Thirdly, we are getting increasingly used to culture in miniature, culture in gobbets. Tweets. Vines. Slogans. Shorts. There is increasing value in the shortest forms and these are made valuable by the exquisite detail of their mechanisms.

Yet we don’t often carry sentences with us, not from fiction. We carry plots, storylines or at least our own pitifully broken version of them. However wrapped in the experience of the prose we have become, what we try to piece back together is regularly to do with the storyline.

Should we be studying “creative writing” or should we be studying “writing” or “rhetoric.” A phrase engineered in the 1930s, “Creative Writing” seems for many to hide rather too many excuses for basic flabbiness.  Creativity offers many things for the intelligent particpant, as Rob Pope brilliantly describes (Creativity: Theory, History, Practice 2005). Nevertheless the primary market for the Creative Writing class seems to have certain expectations, often that there will be a chance to take what they are already determined to write to a level of further appreciation, whether that is among classmates or that coveted public, attained through the shamanic mysteries of the publishing system.

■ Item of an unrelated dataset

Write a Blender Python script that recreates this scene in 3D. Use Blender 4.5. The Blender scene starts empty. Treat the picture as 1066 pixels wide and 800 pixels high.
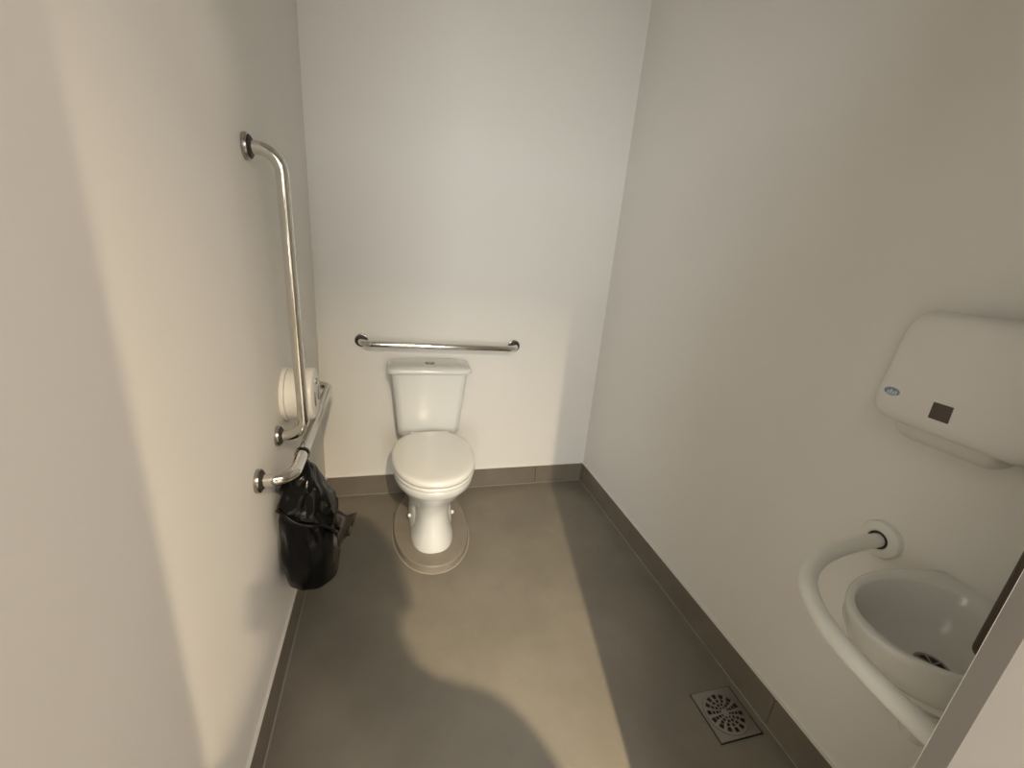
import bpy, bmesh, math, random
from mathutils import Vector, Matrix, noise
PI = math.pi
random.seed(4)
S = bpy.context.scene
COL = S.collection

# ------------------------------------------------------------------ helpers
def V(*a): return Vector(a)

def loft(bm, rings, cap0=True, cap1=True):
    vs = [[bm.verts.new(p) for p in r] for r in rings]
    n = len(rings[0])
    for a, b in zip(vs, vs[1:]):
        for i in range(n):
            j = (i + 1) % n
            bm.faces.new((a[i], a[j], b[j], b[i]))
    if cap0: bm.faces.new(list(reversed(vs[0])))
    if cap1: bm.faces.new(vs[-1])
    return vs

def sup(cx, cy, z, rx, ryf, ryb, e=2.4, n=64):
    """super-ellipse ring in a horizontal plane; front is -y"""
    out = []
    for i in range(n):
        a = 2 * PI * i / n
        c, s = math.cos(a), math.sin(a)
        x = math.copysign(abs(c) ** (2 / e), c) * rx
        y = math.copysign(abs(s) ** (2 / e), s) * (ryb if s > 0 else ryf)
        out.append(V(cx + x, cy + y, z))
    return out

def rrect(x0, x1, y0, y1, z, r, k=6):
    out = []
    for cx, cy, a0 in ((x1 - r, y1 - r, 0), (x0 + r, y1 - r, PI / 2), (x0 + r, y0 + r, PI), (x1 - r, y0 + r, 1.5 * PI)):
        for i in range(k + 1):
            a = a0 + PI / 2 * i / k
            out.append(V(cx + r * math.cos(a), cy + r * math.sin(a), z))
    return out

def fillet(pts, r, k=10):
    pts = [Vector(p) for p in pts]
    if not isinstance(r, (list, tuple)): r = [r] * (len(pts) - 2)
    out = [pts[0]]
    for i in range(1, len(pts) - 1):
        p = pts[i]; a = (pts[i - 1] - p).normalized(); b = (pts[i + 1] - p).normalized()
        half = a.angle(b) / 2
        d = r[i - 1] / math.tan(half)
        c = p + (a + b).normalized() * (r[i - 1] / math.sin(half))
        s, e = p + a * d - c, p + b * d - c
        ang = s.angle(e); ax = s.cross(e).normalized()
        for j in range(k + 1):
            out.append(c + Matrix.Rotation(ang * j / k, 3, ax) @ s)
    out.append(pts[-1])
    return out

def tube(bm, path, rad, n=20, cap=True):
    path = [Vector(p) for p in path]
    rings = []; t0 = None; u = None
    for i, p in enumerate(path):
        t = (path[min(i + 1, len(path) - 1)] - path[max(i - 1, 0)]).normalized()
        if u is None:
            u = t.orthogonal().normalized()
        else:
            u = (t0.rotation_difference(t) @ u).normalized()
        w = t.cross(u); t0 = t
        rr = rad[i] if isinstance(rad, (list, tuple)) else rad
        rings.append([p + (u * math.cos(2 * PI * j / n) + w * math.sin(2 * PI * j / n)) * rr for j in range(n)])
    loft(bm, rings, cap, cap)

def lathe(bm, prof, origin, axis, n=40):
    """prof: (radius, height along axis)"""
    ax = Vector(axis).normalized(); u = ax.orthogonal().normalized(); w = ax.cross(u); o = Vector(origin)
    loft(bm, [[o + ax * h + (u * math.cos(2 * PI * j / n) + w * math.sin(2 * PI * j / n)) * r for j in range(n)] for r, h in prof])

def box(bm, x0, x1, y0, y1, z0, z1):
    v = [bm.verts.new((x, y, z)) for z in (z0, z1) for y in (y0, y1) for x in (x0, x1)]
    for f in ((0, 2, 3, 1), (4, 5, 7, 6), (0, 1, 5, 4), (2, 6, 7, 3), (0, 4, 6, 2), (1, 3, 7, 5)):
        bm.faces.new([v[i] for i in f])

def obj(name, bm, mat, parent=None, smooth=True, bevel=0, sub=0, angle=40):
    bmesh.ops.recalc_face_normals(bm, faces=bm.faces[:])
    me = bpy.data.meshes.new(name)
    if smooth:
        for f in bm.faces: f.smooth = True
    bm.to_mesh(me); bm.free()
    me.materials.append(mat)
    o = bpy.data.objects.new(name, me); COL.objects.link(o)
    if smooth: me.set_sharp_from_angle(angle=math.radians(angle))
    if bevel:
        m = o.modifiers.new('bevel', 'BEVEL'); m.width = bevel; m.segments = 3; m.limit_method = 'ANGLE'
    if sub:
        m = o.modifiers.new('subdivision', 'SUBSURF'); m.levels = sub; m.render_levels = sub
    if parent:
        o.parent = parent
        o.matrix_parent_inverse = Matrix.Translation(parent.location).inverted()
    return o

def thing(name, label, cat, loc, group=None):
    o = bpy.data.objects.new(name, None); COL.objects.link(o)
    o.location = loc; o.empty_display_size = .05
    o['label'] = label; o['category'] = cat
    if group: o['group'] = group
    return o

def tag(o, label, cat, group=None):
    o['label'] = label; o['category'] = cat
    if group: o['group'] = group
    return o

def struct(name, bm, mat, bevel=0, parent=None):
    o = obj(name, bm, mat, parent, smooth=False, bevel=bevel)
    if not parent: o['kind'] = 'structure'
    return o

# ---------------------------------------------------------------- materials
def mat(name, col, rough=.5, metal=0, bump=0, bscale=200, vary=0, vscale=3, spec=.5, coat=0):
    m = bpy.data.materials.new(name); m.use_nodes = True
    nt = m.node_tree; N = nt.nodes; L = nt.links
    b = N['Principled BSDF']
    b.inputs['Base Color'].default_value = (*col, 1)
    b.inputs['Roughness'].default_value = rough
    b.inputs['Metallic'].default_value = metal
    b.inputs['Specular IOR Level'].default_value = spec
    b.inputs['Coat Weight'].default_value = coat
    b.inputs['Coat Roughness'].default_value = .04
    tc = N.new('ShaderNodeTexCoord')
    if vary:
        nz = N.new('ShaderNodeTexNoise'); nz.inputs['Scale'].default_value = vscale
        nz.inputs['Detail'].default_value = 8; nz.inputs['Roughness'].default_value = .62
        L.new(tc.outputs['Object'], nz.inputs['Vector'])
        r = N.new('ShaderNodeValToRGB')
        r.color_ramp.elements[0].position = .28; r.color_ramp.elements[1].position = .72
        r.color_ramp.elements[0].color = (*[c * (1 - vary) for c in col], 1)
        r.color_ramp.elements[1].color = (*[min(1, c * (1 + vary)) for c in col], 1)
        L.new(nz.outputs['Fac'], r.inputs['Fac']); L.new(r.outputs['Color'], b.inputs['Base Color'])
    if bump:
        n2 = N.new('ShaderNodeTexNoise'); n2.inputs['Scale'].default_value = bscale
        n2.inputs['Detail'].default_value = 4
        L.new(tc.outputs['Object'], n2.inputs['Vector'])
        bp = N.new('ShaderNodeBump'); bp.inputs['Strength'].default_value = bump
        bp.inputs['Distance'].default_value = .002
        L.new(n2.outputs['Fac'], bp.inputs['Height']); L.new(bp.outputs['Normal'], b.inputs['Normal'])
    return m

WALL = mat('wall_paint', (.80, .78, .735), .75, bump=.12, bscale=260, vary=.012, vscale=2, spec=.25)
FLOOR = mat('porcelain_floor', (.212, .189, .152), .5, bump=.05, bscale=60, vary=.15, vscale=3.2, spec=.35)
SKIRT = mat('skirting_tile', (.19, .162, .128), .5, vary=.10, vscale=9, spec=.35)
GROUT = mat('grout', (.36, .32, .26), .85)
CAULK = mat('white_caulk', (.78, .75, .69), .6)
PLINTH = mat('plinth_tile', (.25, .222, .178), .45, vary=.10, vscale=11, spec=.35)
CERAMIC = mat('white_ceramic', (.74, .745, .715), .16, spec=.5, coat=.3)
SEATP = mat('white_seat_plastic', (.83, .82, .775), .14, spec=.5, coat=.25)
BASINC = mat('basin_ceramic', (.76, .76, .71), .14, spec=.5)
CHROME = mat('polished_steel', (.72, .70, .66), .13, metal=1)
FLANGE = mat('flange_steel', (.42, .40, .37), .22, metal=1)
GASKET = mat('dark_gasket', (.025, .023, .02), .5)
RAILW = mat('white_rail_enamel', (.80, .80, .75), .35)
PLASTIC = mat('white_abs_plastic', (.74, .72, .69), .38, vary=.01, vscale=4)
ROLLP = mat('dispenser_white_plastic', (.80, .78, .74), .3)
SMOKE = mat('smoked_window', (.085, .068, .058), .2)
BADGE = mat('badge_blue', (.22, .29, .35), .35)
BADGEW = mat('badge_silver', (.62, .66, .70), .35)
BAG = mat('black_plastic_film', (.004, .004, .004), .17, spec=.22, bump=.9, bscale=42)
FLAP = mat('thin_black_film', (.045, .032, .02), .35)
GRATE = mat('grate_steel', (.34, .31, .29), .38, metal=.75)
DARK = mat('drain_shade', (.006, .005, .005), .6)  # near-black colour standing in for shade inside the drains
DOORM = mat('door_paint', (.31, .29, .27), .5, vary=.01, vscale=3, spec=.3)
IRON = mat('dark_bronze', (.05, .04, .03), .4, metal=.5)
SKIN = mat('skin', (.45, .27, .19), .5)
LIPS = mat('lips', (.32, .10, .08), .45)
HAIR = mat('hair', (.03, .02, .015), .5)
SHIRT = mat('shirt_cloth', (.10, .11, .13), .85)
JEANS = mat('trouser_cloth', (.05, .06, .09), .85)
SHOE = mat('shoe_leather', (.03, .03, .03), .5)
PHONE = mat('phone_glass', (.02, .02, .022), .2)

# ------------------------------------------------------------- the room
W = 1.5195; BH = .118; T = .010
YF = -2.036; YO = -2.20          # inner / outer face of the front wall
ZC = 2.65
OX0, OX1, OZ = .142, .920, 2.10   # doorway

bm = bmesh.new(); box(bm, -2.2, 4.2, -5.4, .1, -.08, 0); struct('floor', bm, FLOOR)
bm = bmesh.new(); box(bm, -2.2, 4.2, -5.4, .1, ZC, ZC + .08); struct('ceiling', bm, WALL)
bm = bmesh.new(); box(bm, -.12, W + .12, 0, .1, 0, ZC); struct('wall_back', bm, WALL)
bm = bmesh.new(); box(bm, -.12, 0, YF, 0, 0, ZC); struct('wall_left', bm, WALL)
bm = bmesh.new(); box(bm, W, W + .12, YF, 0, 0, ZC); struct('wall_right', bm, WALL)
bm = bmesh.new()
box(bm, -2.2, OX0, YO, YF, 0, ZC); box(bm, OX1, 4.2, YO, YF, 0, ZC); box(bm, OX0, OX1, YO, YF, OZ, ZC)
struct('wall_front', bm, WALL)
bm = bmesh.new(); box(bm, -2.2, 4.2, -5.4, -5.3, 0, ZC); struct('wall_corridor', bm, WALL)
bm = bmesh.new(); box(bm, -2.3, -2.2, -5.4, YO, 0, ZC); struct('wall_corridor_left', bm, WALL)
bm = bmesh.new(); box(bm, 4.2, 4.3, -5.4, YO, 0, ZC); struct('wall_corridor_right', bm, WALL)

# skirting tiles: tile lengths with hairline joints, a white caulk line on top, a grout line at the foot
def skirting(name, axis, a0, a1, joints, sgn):
    bm = bmesh.new()
    cuts = [a0] + joints + [a1]
    for p, q in zip(cuts, cuts[1:]):
        g = .0012
        if axis == 'x': box(bm, p + g, q - g, -T, 0, .003, BH)
        elif sgn > 0: box(bm, 0, T, p + g, q - g, .003, BH)
        else: box(bm, W - T, W, p + g, q - g, .003, BH)
    o = struct(name, bm, SKIRT, bevel=.0012)
    bm = bmesh.new()
    if axis == 'x': box(bm, a0, a1, -.0085, 0, BH - .002, BH + .004)
    elif sgn > 0: box(bm, 0, .0085, a0, a1, BH - .002, BH + .004)
    else: box(bm, W - .0085, W, a0, a1, BH - .002, BH + .004)
    struct('caulk_line', bm, CAULK, parent=o)
    bm = bmesh.new()
    if axis == 'x': box(bm, a0, a1, -T - .0035, -.001, 0, .0025)
    elif sgn > 0: box(bm, .001, T + .0035, a0, a1, 0, .0025)
    else: box(bm, W - T - .0035, W - .001, a0, a1, 0, .0025)
    struct('grout_line', bm, GROUT, parent=o)
skirting('baseboard_back', 'x', T, W - T, [1.20], 0)
skirting('baseboard_left', 'y', YF, -.0005, [-1.72, -.86], 1)
skirting('baseboard_right', 'y', YF, -.0005, [-1.52, -.62], -1)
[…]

No-one can really believe that their Creative Writing course is a passcode to some sanctum of best-selling success, do they? It’s an extra, something to add to the hours of personal labour. If it is a qualification you’re after then perhaps we should ask  how well it stands up to the range of other MA offers, those to do with history or sociology or media. Is it as valuable as other humanities degrees or does the element of ‘creativity’ make it rather more of an option for the hobbyist than for the ambitious corporate professional? How seriously is it taken in the job market?

While the Creative Writing course may not be the same step for the novelist as a Chartered Accountancy course is for the Accountant, it surely makes its value in looking at literary heritage in new ways, ways that involve intervention and participation at their core, ways that can, at their best make sure that the plotting and the stylistics remain an equal partnership.